Kiedy para spacerkiem wróciła do swojego auta, czekała na nich bardzo niemiła niespodzianka - warszawscy strażnicy miejscy z mandatem w ręku.
Nie spodobało się im, że aktorka wzięła zły przykład z innych mieszkańców stolicy i zaparkowała swoje BMW na pasie zieleni, gdzie ogromne koła zniszczyły zieloniutką trawkę.
Socha dyskutowała ze strażnikami...
I choć strażnicy spełniali swój obowiązek, początkowo Małgosia i jej mąż wdali się w dyskusję. Że w centrum nie ma gdzie parkować, że inni też stoją, że trawa wcale nie jest taka zielona...

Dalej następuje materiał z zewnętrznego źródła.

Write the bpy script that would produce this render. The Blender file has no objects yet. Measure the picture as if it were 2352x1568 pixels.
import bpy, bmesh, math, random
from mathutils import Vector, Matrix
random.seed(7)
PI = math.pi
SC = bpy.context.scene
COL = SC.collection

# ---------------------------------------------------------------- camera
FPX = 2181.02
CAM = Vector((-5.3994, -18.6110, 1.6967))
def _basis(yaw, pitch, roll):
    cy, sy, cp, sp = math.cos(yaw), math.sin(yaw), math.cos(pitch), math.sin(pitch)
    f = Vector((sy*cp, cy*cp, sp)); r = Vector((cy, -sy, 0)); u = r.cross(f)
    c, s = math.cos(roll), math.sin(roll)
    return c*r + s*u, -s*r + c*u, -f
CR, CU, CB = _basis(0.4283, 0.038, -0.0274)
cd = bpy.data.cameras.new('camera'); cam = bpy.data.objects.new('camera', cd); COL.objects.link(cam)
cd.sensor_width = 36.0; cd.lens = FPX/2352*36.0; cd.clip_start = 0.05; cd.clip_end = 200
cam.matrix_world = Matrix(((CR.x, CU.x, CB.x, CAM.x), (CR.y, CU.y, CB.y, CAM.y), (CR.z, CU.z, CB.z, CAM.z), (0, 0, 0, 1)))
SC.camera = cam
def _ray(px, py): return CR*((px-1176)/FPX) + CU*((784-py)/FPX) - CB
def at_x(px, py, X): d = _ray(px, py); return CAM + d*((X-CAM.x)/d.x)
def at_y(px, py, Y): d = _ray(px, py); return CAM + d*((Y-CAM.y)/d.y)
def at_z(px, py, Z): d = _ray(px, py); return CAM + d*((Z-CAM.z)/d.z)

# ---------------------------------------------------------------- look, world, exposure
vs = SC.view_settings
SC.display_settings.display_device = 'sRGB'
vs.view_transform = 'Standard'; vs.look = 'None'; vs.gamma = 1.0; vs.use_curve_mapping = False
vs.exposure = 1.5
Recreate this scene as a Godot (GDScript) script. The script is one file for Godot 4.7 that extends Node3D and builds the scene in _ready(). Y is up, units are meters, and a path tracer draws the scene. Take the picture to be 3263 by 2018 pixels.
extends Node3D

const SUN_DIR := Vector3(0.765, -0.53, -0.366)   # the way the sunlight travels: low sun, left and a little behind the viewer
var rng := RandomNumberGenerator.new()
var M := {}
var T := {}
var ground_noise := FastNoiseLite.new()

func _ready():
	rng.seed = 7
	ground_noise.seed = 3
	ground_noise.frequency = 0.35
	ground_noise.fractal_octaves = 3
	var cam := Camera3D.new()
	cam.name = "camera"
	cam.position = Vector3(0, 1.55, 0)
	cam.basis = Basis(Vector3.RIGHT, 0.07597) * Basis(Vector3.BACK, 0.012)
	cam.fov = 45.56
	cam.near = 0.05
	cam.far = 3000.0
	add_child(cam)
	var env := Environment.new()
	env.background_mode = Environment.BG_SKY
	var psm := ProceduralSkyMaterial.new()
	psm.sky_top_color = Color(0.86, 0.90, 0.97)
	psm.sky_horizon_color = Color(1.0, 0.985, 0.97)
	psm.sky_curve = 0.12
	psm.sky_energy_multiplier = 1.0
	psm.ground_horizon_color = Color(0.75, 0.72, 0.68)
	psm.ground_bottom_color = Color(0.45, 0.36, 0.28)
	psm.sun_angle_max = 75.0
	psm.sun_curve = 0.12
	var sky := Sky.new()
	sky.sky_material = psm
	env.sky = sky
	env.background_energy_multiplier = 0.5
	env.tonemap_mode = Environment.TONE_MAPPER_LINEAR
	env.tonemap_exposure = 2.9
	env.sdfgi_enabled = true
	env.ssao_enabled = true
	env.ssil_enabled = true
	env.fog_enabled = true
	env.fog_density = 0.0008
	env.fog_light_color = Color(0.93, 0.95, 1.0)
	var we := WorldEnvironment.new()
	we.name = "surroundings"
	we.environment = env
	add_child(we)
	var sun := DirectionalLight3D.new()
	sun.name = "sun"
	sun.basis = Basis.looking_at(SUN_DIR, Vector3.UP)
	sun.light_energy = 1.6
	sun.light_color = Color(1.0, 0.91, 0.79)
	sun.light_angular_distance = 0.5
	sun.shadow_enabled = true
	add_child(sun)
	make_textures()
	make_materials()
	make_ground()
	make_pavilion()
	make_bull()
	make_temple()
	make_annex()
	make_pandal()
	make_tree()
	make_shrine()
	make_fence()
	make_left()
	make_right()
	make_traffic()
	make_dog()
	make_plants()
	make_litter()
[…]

Aktorka mocno walczyła, a jeszcze mocniej wspierał ją mąż. Dyskusja trwała dobrych kilka minut, ale efekt jej mógł być tylko jeden. Mandat lub sprawa w sądzie.
...ale mandat przyjęła
Małgosia więc mandat przyjęła. Jak duży, to jest słodka tajemnica. Za takie przewinienie trzeba wyciągnąć z kieszeni od 20 do 500 złotych. Na szczęście Socha to teraz gwiazda nr 1. 500 złotych potrafi zarobić w godzinę, więc nie będzie miała problemu z uiszczeniem karnego mandatu.